Selected answers from the Dumb SEO Questions Facebook & G+ community.

  • Casey Markee: "Shared Content" can be just as damaging as "Duplicate Content." I`d advise you to take your entire site over and run a quick content report at www.siteliner.com. The tool will, among other things, pull out all the shared content and compares it to each other via percentage. If you have pages with "shared" percentages of higher than 40-50% then that would be cause for concern. I don`t need to tell you that the "best practice" for product variations is NOT to have their own pages. You have a root page, then modified attributes on those pages. And those attribute pages are not indexed or at the very least, have canonicals back to a root.

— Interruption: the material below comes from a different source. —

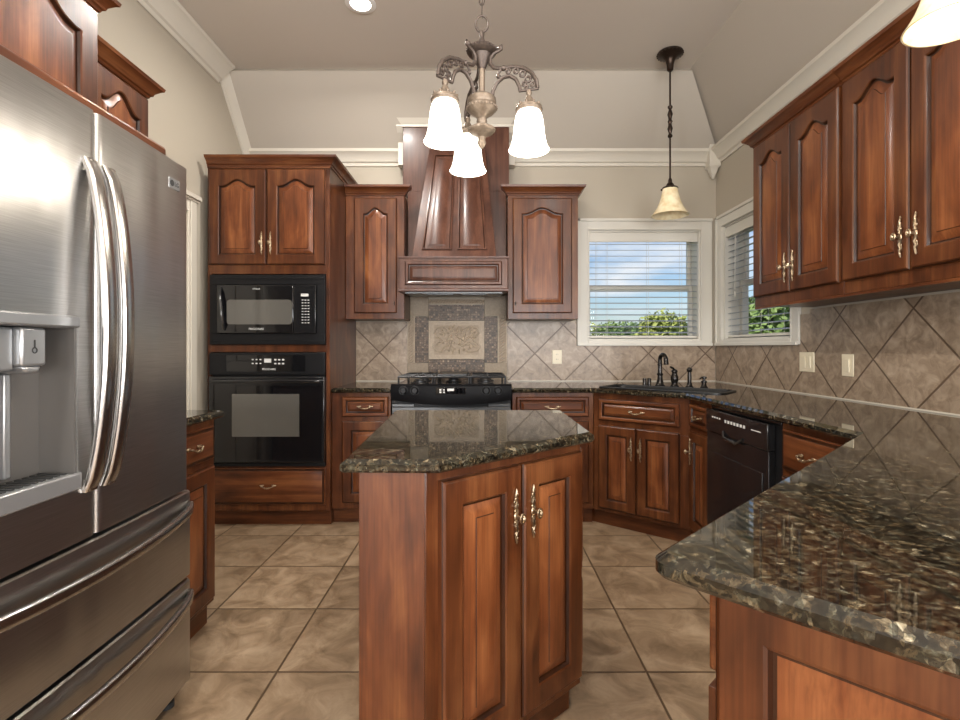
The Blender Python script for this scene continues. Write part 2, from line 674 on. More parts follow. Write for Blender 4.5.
def text(body, name, parent, loc, size, m, rot=(PI / 2, 0, 0), label=None):
    c = bpy.data.curves.new(name, 'FONT')
    c.body = body
    c.size = size
    c.align_x = 'CENTER'
    c.align_y = 'CENTER'
    c.extrude = 0.0004
    c.materials.append(m)
    tmp = bpy.data.objects.new(name + '_curve', c)
    COL.objects.link(tmp)
    dg = bpy.context.evaluated_depsgraph_get()
    me = bpy.data.meshes.new_from_object(tmp.evaluated_get(dg))
    bpy.data.objects.remove(tmp)
    bpy.data.curves.remove(c)
    me.name = name
    o = bpy.data.objects.new(name, me)
    COL.objects.link(o)
    o.parent = parent
    o.location = loc
    o.rotation_euler = rot
    return o


# ------------------------------------------------------------------ setting: room shell
YB, XR, XL = 4.166, 1.92, -1.90
ZC, ZW = 3.26, 2.80            # flat ceiling, foot of the slopes
YS, XS = 3.766, 1.545          # where the slopes meet the flat ceiling
WT = 0.19

mb = MB()
mb.box(-2.2 + 0.756, 4.8 + 0.756, -4.2 - 1.889, 4.36 - 1.889, -0.08, 0)
struct(mb.build('floor', M_FLOOR, loc=(-0.756, 1.889, 0), smooth=False))

# back wall with its window opening
B0, B1, BZ0, BZ1 = 0.874, 1.789, 1.262, 2.160
mb = MB()
mb.box(XL - WT, B0, YB, YB + WT, 0, ZW)
mb.box(B0, B1, YB, YB + WT, 0, BZ0)
mb.box(B0, B1, YB, YB + WT, BZ1, ZW)
mb.box(B1, XR + WT, YB, YB + WT, 0, ZW)
struct(mb.build('wall_back', M_WALL, smooth=False))
# right wall with its window opening
S0, S1 = 3.13, 4.03
mb = MB()
mb.box(XR, XR + WT, 0.9, S0, 0, ZW)
mb.box(XR, XR + WT, S0, S1, 0, BZ0)
mb.box(XR, XR + WT, S0, S1, BZ1, ZW)
mb.box(XR, XR + WT, S1, YB, 0, ZW)
struct(mb.build('wall_right', M_WALL, smooth=False))
# left wall with the doorway beyond the fridge
D0, D1, DZ = 2.45, 3.28, 2.08
mb = MB()
mb.box(XL - WT, XL, -4.0, -3.2, 0, ZC)
mb.box(XL - WT, XL, -3.2, -1.4, 0, 0.6)  # window opening added for the left fill light
mb.box(XL - WT, XL, -3.2, -1.4, 2.6, ZC)
mb.box(XL - WT, XL, -1.4, D0, 0, ZC)
mb.box(XL - WT, XL, D0, D1, DZ, ZC)
mb.box(XL - WT, XL, D1, YS, 0, ZC)
mb.rings([[(XL - WT, YS, 0), (XL - WT, YB, 0), (XL - WT, YB, ZW), (XL - WT, YS, ZC)], [(XL, YS, 0), (XL, YB, 0), (XL, YB, ZW), (XL, YS, ZC)]])
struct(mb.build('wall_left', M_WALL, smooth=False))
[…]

So what you have described, from an SEO standpoint, not great out of the gate. That kind of setup tends to cannibalize traffic by pitting pages within the site against each other. And this is because duplicate content is a "between pages concept." Run the report, then see what you see.
  • Ammon Johns: There`s no such thing as a duplicate content penalty, so on that you can feel safe. However, Google does have page segmentation to determine which bits of a page are `boiler-plate` elements for the site, or even a directory within the site, and tell them apart from main content so it can weigh them differently. Ultimately, you`ll gain far more out of spending effort on adding valuable elements to pages (reviews, comparisons, demonstration videos and images) than from worrying at all about fixing duplication or near duplication EXCEPT if the duplication is preventing you getting all your genuine content indexed because too much crawling is wasted on duplicates.